Cela pose évidemment un problème du type de celui de la poule et de l’œuf : si toute visite doit être précédée d’une visite, comment un premier visiteur s’est-il mis en route ? Ce que dit notre parabole, c’est que l’esprit de visite vient de Dieu. C’est un messager divin qui est à l’origine de la visite de Marie à Elisabeth et ce messager s’appelle Gabriel ce qui signifie « la force de Dieu ». Savoir visiter est une activité divine, une activité inspirée de Dieu qui suppose d’avoir reçu une force de Dieu.

 

 

Deuxième élément, une vraie visite s’ouvre par une salutation vibrante

 

Ce n’est pas un bonjour quelconque, un bonjour dit à la va vite que lance Marie en arrivant chez Elisabeth.

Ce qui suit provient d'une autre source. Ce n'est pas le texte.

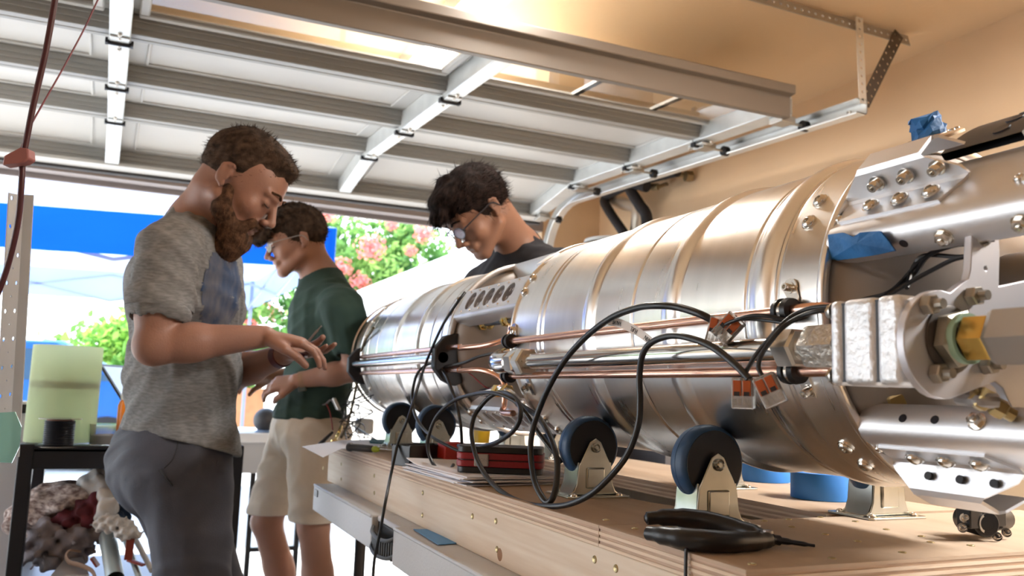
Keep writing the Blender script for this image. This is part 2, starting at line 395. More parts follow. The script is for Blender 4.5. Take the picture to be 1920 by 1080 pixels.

D’ailleurs le mot employé dans le texte (aspasmos)  n’est pas « bonjour » ni même « salutation », il veut dire « embrassement ». Marie et Elisabeth se jettent dans les bras l’une de l’autre. Et Elisabeth est remuée, secouée.

 

Ce qui bouge en Elisabeth, c’est le fœtus qu’elle porte en elle, c’est la vie. < Verset 41>.  Et ce mouvement de la vie en elle s’accompagne d’une grande bourrasque, « elle fut emplie d’esprit » du souffle de Dieu. 

 

Quelle merveille ce serait si nous étions ainsi revigorés par nos visiteurs ! Car c’est bien de cela qu’il s’agit. Elisabeth est âgée, enceinte de six mois, je l’imagine aisément un peu fatiguée mais plus trace de fatigue quand elle accueille l’embrassement de Marie, elle revit très exactement, la vie bouge en elle.

 

 

Troisième élément, une vraie visite se poursuit par des mots de reconnaissance de la personne qui reçoit la visite

 

Elisabeth est remuée mais elle se dit aussi honorée. Alors qu’aucun mot n’a été encore prononcé, Elisabeth reconnaît en sa visiteuse, « la mère du seigneur ». Elisabeth voit au-delà des apparences, elle voit à l’intérieur de sa visiteuse et cela l’emplit de joie.

 

Certaines icones de la visitation montrent les deux femmes face à face et dessinent  leurs futurs bébés dans leurs ventres, entourés d’une forme ovale en amande. L’image picturale colle alors à l’image littéraire : les deux femmes sont transparentes l’une à l’autre.

 

C’est à la lettre, pour le coup, qu’Elisabeth voit Jésus dans Marie, on a là comme une anticipation des paroles de Jésus « tout ce que vous avez fait au plus petit de mes frères, c’est à moi que vous l’avez fait » (Mat. 25, 40). Elisabeth reçoit Marie mais la vraie rencontre est celle qu’elle fait avec Jésus.

 

Elisabeth nous donne l’exemple ; à nous de savoir à notre tour reconnaître en tout visiteur, un messie. Regardons-nous les uns les autres par transparence sans nous arrêter aux apparences.

 

 *

 

Il y a quelques jours, nous lisions au cercle E&L, un texte d’André Gounelle qui était un plaidoyer pour l’histoire sainte. Ce récit de la visite extraordinaire de Marie à Elisabeth illustre parfaitement ce que peut révéler l’histoire sainte.

 

Ce récit  racontait, pour ses auteurs et premiers auditeurs, combien ce Jésus qui était mort sur une croix, avait été un homme qui nous révélait Dieu ou en qui Dieu se révélait. 

 

Si nous voulons bien entrer dans cette manière symbolique de s’exprimer, ce récit nous parle encore vingt siècles plus tard. Il met en images au moins trois idées fortes :

 

  • L’initiative de toute véritable rencontre appartient à Dieu
  • Toute rencontre véritable nous remue au plus profond de nous-mêmes
  • Toute rencontre véritable nous rend transparents les uns aux autres et ce que nous voyons dans cette transparence, c’est le divin en chacun de nous.

 

Les mots que je viens d’employer sont infiniment moins poétiques que ceux de l’évangile de Luc, ils appartiennent à un monde qui doit sans cesse se garder du littéralisme, des lectures au premier degré qui dénaturent et appauvrissent la Bonne Nouvelle. Car c’est vraiment une grande et bonne nouvelle de se savoir appelés par la force de Dieu à aller les uns vers les autres, pour nous accueillir mutuellement comme enfants de Dieu.